From Perception to Prediction: Modelling human (im)mobility in the Sahel region

Aerial view of a winding river with green banks and small villages cutting through a vast, arid desert landscape.
Aline Van Driessche
Date 10/06/2026 at 13.00 - 10/06/2026 at 14.00 Where Combination Room

This research explores whether data-driven methods can explain the relationship between climate change and large-scale pastoralist movements in the Sahel.

Aerial view of a winding river with green banks and small villages cutting through a vast, arid desert landscape.

Overview

The Sahel region faces drastic climate shifts, including rising temperatures, excessive droughts and large-scale floods. These shifts disrupt traditional pastoral livelihoods as pastoralists move seasonally in search of fresh forage and water for their herd. Environmental changes force them to alter routes, depart earlier, or settle permanently.

Existing mobility modelling remains divided: social science research uses qualitative methods to study highly localised strategies while quantitative models prioritise predictive performance but abstract away contextual mechanisms. The proposed conceptual framework addresses this gap by explicitly bridging social science and data-driven modelling. Local perceptions of environmental change and movement decisions are collected through interviews and stakeholder engagement, translated into hypotheses linking climate indicators to mediating variables (e.g. pasture availability) and then tested using historical datasets and ML models. Northern Ghana, a key dry-season destination for cross-border Sahelian pastoralists, serves as a pilot project to test this methodology.

Rather than correlating climate data with mobility outcomes in a black-box AI-manner, this approach models the underlying causal chain. This directly supports IPCC’s call for more context-specific, evidence-based assessments of climate-related mobility while offering tools to anticipate (im)mobility shifts, support early-warning efforts and inform adaptive policy responses across the Sahel.

 

Speaker

Aline Van Driessche is a second Year PhD student, based in both the Architecture and Computer Science department at the University of Cambridge.

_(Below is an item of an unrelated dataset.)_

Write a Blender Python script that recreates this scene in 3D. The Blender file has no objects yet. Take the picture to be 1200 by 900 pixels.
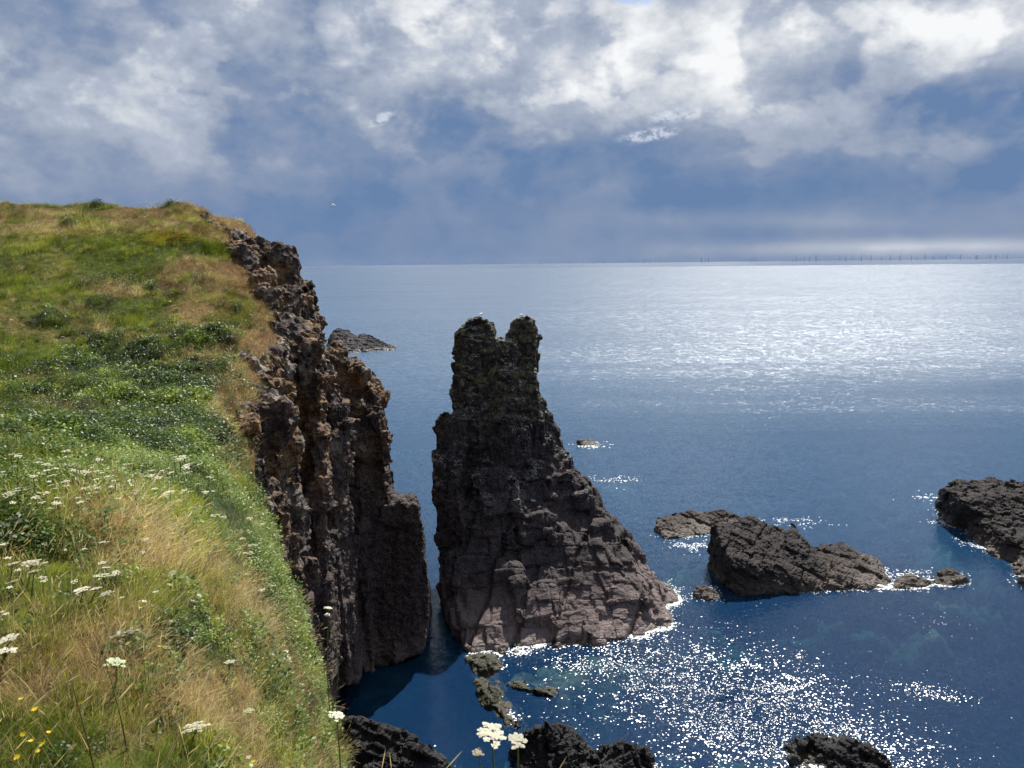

This interdisciplinarity is also reflected in her background, both professionally and academically speaking. She graduated from the KULeuven in Belgium with an Engineering-Architecture degree (specialised in Urban design) as well as a masters in AI. She combined those two passions during an extra masters year in Barcelona on Sustainable Emergency Architecture, where she studied the use of AI methods in the context of post-earthquake damage assessments.

Similarly, during her professional career she continued to explore the intersection between urban space and data-driven methods, while working as ML engineer in a startup that focuses on assessing carbon storage in natural assets based on remote sensing data.

 

Details

This event is part of the Lunchtime Seminar Series organised by the Wolfson College Senior Members.

It is open to all, free to attend and there is no need to book.

Tea and coffee will be available for the audience.

 

Access

This event will take place in the Combination Room on the first floor of our main building. It has step-free access with a lift and there is an accessible toilet located on the first floor of the building.

 

Contact

If you have any questions, please contact our events team - events@wolfson.cam.ac.uk

 

Lunchtime Seminar Series

The Lunchtime Seminar Series provide an opportunity for students, Fellows and Senior Members to share their expertise in a friendly and supportive environment over lunch.

The seminars are held in the Combination Room from 13.00 for an hour on most Wednesdays during full term. The audience is encouraged to bring their lunch in on a tray and take part in the discussion.

Most people who attend are non-specialists, so the talk has to be aimed at a general audience and speakers are warned to avoid technical jargon. We very much encourage students to offer a paper and use this as an opportunity to try out their thesis ideas on listeners who come from all different academic disciplines.